Friday, May 22, 2026

Holding onto Wonder

How do we hold onto wonder? I am faced with this question all the time.

It's not always a problem for me. For instance, there are parts of life that never cease to fill me with wonder. Indeed, my sense of wonder regarding them is ever-deepening. For instance: words and phrases (and language in general), traditions and customs, memory, time and space...basically, primary and primordial things. 

And then there's books. Books fill me with a sense of wonder.

And yet...there are other things which I think should fill me with wonder but don't.

For instance: escalators. I was fascinated with escalators as a kid and always wanted to go on them. Now I take them daily without any sense of joy or excitement. I try to cultivate it, but it's difficult.

The same should apply to technology in general. Why do we get so blasé about switching on a lightbulb or riding on a bus? These things are marvels. I certainly couldn't make them myself.

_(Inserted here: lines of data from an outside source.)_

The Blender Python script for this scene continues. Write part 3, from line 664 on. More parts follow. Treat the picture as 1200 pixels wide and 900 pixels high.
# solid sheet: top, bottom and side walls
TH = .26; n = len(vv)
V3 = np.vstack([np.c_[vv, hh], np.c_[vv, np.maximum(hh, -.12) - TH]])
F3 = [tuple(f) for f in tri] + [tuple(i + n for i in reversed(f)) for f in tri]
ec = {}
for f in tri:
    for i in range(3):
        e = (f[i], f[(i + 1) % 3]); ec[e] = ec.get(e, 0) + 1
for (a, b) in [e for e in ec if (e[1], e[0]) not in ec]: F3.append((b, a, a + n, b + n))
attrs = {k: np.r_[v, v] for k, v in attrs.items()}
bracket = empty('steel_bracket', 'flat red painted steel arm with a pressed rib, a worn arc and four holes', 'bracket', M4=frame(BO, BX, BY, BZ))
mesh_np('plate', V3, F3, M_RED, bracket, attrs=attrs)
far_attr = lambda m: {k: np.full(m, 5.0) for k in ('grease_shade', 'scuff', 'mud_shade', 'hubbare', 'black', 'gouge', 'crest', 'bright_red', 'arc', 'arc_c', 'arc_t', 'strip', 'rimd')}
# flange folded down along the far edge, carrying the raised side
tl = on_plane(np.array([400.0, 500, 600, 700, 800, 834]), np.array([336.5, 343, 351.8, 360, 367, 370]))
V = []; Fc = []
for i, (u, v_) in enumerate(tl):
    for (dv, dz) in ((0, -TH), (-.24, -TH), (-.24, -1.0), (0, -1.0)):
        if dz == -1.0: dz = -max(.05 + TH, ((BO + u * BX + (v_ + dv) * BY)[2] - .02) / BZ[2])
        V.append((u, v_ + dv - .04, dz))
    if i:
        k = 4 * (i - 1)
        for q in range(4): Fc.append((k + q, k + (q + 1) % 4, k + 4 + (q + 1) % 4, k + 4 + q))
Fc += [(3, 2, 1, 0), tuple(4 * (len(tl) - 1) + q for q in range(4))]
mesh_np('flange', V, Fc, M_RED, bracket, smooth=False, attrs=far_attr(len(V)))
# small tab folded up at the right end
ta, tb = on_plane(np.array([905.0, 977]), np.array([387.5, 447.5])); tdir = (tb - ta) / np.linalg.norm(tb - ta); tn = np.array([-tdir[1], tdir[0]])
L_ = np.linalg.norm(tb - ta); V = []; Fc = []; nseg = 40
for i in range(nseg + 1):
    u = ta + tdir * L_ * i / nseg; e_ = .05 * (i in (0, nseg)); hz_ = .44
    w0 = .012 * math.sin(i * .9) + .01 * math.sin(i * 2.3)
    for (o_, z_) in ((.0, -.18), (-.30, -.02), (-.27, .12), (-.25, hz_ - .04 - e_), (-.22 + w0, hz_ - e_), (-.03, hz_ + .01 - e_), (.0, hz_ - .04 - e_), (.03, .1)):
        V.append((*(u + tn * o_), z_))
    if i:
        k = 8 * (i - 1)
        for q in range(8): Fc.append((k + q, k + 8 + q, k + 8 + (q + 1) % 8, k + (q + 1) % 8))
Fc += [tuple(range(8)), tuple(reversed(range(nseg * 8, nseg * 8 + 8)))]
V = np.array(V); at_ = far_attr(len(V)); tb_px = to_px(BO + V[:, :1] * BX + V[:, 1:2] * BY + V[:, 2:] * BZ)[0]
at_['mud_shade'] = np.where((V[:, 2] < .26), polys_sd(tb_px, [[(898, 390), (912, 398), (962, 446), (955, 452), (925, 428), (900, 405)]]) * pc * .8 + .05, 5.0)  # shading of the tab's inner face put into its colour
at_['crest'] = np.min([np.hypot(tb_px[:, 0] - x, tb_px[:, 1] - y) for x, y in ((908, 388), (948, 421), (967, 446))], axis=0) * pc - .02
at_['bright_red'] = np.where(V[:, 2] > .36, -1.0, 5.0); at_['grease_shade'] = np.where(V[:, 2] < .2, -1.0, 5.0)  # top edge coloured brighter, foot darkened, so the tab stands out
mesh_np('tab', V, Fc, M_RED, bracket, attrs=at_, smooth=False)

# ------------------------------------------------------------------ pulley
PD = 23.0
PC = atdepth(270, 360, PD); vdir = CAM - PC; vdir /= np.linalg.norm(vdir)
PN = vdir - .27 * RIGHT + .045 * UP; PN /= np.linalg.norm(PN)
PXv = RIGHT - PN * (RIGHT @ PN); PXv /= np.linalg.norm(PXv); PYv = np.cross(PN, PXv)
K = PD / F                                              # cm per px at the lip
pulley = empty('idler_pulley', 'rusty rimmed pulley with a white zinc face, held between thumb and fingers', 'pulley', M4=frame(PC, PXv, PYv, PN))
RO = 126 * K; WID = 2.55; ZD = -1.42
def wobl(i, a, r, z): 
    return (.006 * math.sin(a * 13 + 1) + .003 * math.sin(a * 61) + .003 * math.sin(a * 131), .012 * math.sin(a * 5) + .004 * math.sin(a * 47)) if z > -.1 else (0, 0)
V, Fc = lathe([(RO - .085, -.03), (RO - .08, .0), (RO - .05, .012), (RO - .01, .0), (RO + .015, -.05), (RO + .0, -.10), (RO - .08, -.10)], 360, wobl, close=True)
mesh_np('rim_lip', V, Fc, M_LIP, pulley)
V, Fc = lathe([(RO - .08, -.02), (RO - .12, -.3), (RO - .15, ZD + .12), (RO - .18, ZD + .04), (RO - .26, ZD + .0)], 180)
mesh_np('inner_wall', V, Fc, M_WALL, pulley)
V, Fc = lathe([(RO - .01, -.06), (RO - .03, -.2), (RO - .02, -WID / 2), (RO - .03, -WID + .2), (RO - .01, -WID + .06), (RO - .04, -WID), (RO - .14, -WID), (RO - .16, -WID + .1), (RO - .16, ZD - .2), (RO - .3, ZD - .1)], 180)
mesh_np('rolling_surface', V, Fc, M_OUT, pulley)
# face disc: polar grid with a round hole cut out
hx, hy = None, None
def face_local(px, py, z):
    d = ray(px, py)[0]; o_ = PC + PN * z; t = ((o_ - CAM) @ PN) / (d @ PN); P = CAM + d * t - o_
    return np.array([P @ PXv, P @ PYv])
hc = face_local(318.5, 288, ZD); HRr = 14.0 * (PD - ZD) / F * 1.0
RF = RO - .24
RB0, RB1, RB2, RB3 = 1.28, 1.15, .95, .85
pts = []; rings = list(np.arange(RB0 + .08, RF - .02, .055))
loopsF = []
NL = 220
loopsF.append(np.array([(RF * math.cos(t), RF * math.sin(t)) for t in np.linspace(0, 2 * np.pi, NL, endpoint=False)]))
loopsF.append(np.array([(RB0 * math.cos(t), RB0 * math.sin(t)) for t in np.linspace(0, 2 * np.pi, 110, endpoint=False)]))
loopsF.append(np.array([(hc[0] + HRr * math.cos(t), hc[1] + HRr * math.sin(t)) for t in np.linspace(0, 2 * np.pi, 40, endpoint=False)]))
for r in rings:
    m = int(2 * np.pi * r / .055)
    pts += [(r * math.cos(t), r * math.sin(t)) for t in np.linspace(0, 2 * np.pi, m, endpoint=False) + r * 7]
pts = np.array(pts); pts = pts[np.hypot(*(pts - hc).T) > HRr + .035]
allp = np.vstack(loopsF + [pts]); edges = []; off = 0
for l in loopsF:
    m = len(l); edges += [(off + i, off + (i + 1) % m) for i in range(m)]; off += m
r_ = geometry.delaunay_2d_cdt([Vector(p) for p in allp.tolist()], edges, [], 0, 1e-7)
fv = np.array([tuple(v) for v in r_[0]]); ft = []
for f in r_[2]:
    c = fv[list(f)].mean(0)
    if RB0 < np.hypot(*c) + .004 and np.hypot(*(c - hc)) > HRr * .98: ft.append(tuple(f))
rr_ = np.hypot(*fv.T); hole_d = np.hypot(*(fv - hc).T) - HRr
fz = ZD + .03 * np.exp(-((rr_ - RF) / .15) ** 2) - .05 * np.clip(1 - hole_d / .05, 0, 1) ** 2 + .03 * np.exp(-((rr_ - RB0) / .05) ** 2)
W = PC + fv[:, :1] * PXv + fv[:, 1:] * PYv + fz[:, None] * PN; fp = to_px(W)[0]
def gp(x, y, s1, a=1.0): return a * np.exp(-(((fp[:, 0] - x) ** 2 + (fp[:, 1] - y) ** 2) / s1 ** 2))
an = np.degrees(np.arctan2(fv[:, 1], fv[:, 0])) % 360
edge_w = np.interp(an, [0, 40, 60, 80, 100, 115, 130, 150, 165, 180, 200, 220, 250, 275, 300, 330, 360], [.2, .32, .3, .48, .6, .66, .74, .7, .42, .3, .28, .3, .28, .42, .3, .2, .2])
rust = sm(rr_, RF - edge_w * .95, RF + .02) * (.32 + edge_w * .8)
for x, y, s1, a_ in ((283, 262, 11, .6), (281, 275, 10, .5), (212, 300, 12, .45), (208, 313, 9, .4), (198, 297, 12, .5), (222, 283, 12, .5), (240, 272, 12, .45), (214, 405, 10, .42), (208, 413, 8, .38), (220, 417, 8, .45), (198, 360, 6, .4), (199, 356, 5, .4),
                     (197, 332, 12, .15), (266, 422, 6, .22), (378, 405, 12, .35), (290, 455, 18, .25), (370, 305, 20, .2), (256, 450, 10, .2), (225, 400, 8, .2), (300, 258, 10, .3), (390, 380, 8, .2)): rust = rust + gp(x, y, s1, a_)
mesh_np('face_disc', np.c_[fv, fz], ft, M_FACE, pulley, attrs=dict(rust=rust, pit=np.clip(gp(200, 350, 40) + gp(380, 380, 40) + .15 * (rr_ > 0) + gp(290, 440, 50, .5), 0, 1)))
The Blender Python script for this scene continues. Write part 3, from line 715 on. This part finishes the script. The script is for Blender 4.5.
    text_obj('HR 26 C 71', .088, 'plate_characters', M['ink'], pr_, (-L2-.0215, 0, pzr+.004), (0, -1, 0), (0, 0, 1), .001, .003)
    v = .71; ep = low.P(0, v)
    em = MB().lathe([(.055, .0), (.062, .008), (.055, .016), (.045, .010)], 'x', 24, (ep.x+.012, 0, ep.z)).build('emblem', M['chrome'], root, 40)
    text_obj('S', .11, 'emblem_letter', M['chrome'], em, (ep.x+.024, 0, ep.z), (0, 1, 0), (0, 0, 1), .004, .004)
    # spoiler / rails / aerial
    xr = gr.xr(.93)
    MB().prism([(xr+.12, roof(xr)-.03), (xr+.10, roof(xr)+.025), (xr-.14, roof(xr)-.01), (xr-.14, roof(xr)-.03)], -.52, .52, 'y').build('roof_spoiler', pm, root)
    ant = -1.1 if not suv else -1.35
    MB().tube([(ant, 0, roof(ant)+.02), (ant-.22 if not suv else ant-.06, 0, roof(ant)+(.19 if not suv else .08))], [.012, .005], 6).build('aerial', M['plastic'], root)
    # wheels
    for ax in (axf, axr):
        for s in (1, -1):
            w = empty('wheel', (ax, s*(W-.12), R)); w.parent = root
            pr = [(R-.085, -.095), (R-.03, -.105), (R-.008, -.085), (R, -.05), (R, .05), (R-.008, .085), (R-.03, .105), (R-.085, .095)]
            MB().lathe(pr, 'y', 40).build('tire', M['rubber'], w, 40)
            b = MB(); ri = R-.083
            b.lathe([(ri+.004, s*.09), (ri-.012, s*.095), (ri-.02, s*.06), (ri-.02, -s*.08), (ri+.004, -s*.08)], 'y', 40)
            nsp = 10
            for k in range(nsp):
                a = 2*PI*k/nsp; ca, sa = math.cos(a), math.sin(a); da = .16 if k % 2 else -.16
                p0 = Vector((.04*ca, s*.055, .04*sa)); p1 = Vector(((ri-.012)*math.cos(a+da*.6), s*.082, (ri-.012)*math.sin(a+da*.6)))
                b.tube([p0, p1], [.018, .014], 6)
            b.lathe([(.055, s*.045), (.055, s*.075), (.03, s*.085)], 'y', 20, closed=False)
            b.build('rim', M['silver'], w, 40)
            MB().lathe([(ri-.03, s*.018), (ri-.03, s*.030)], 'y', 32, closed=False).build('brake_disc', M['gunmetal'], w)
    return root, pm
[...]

And let's not forget our own bodies. Every second my body has to do innumerable things that I don't even begin to understand, just to keep me alive. And somehow I forget this.

Another blasé attitude I find myself fighting against is my attitude to places. Places become invisible to me. I want to be able to walk down a street I've walked down a thousand times with the same sense of discovery I felt the first time I walked down it.

Apparently this exhortation is hung in many a Catholic sacristy: "Oh priest, celebrate this Mass as if it were first Mass, your last Mass, your only Mass." I would like to carry the same spirit through my entire day. But it's tough!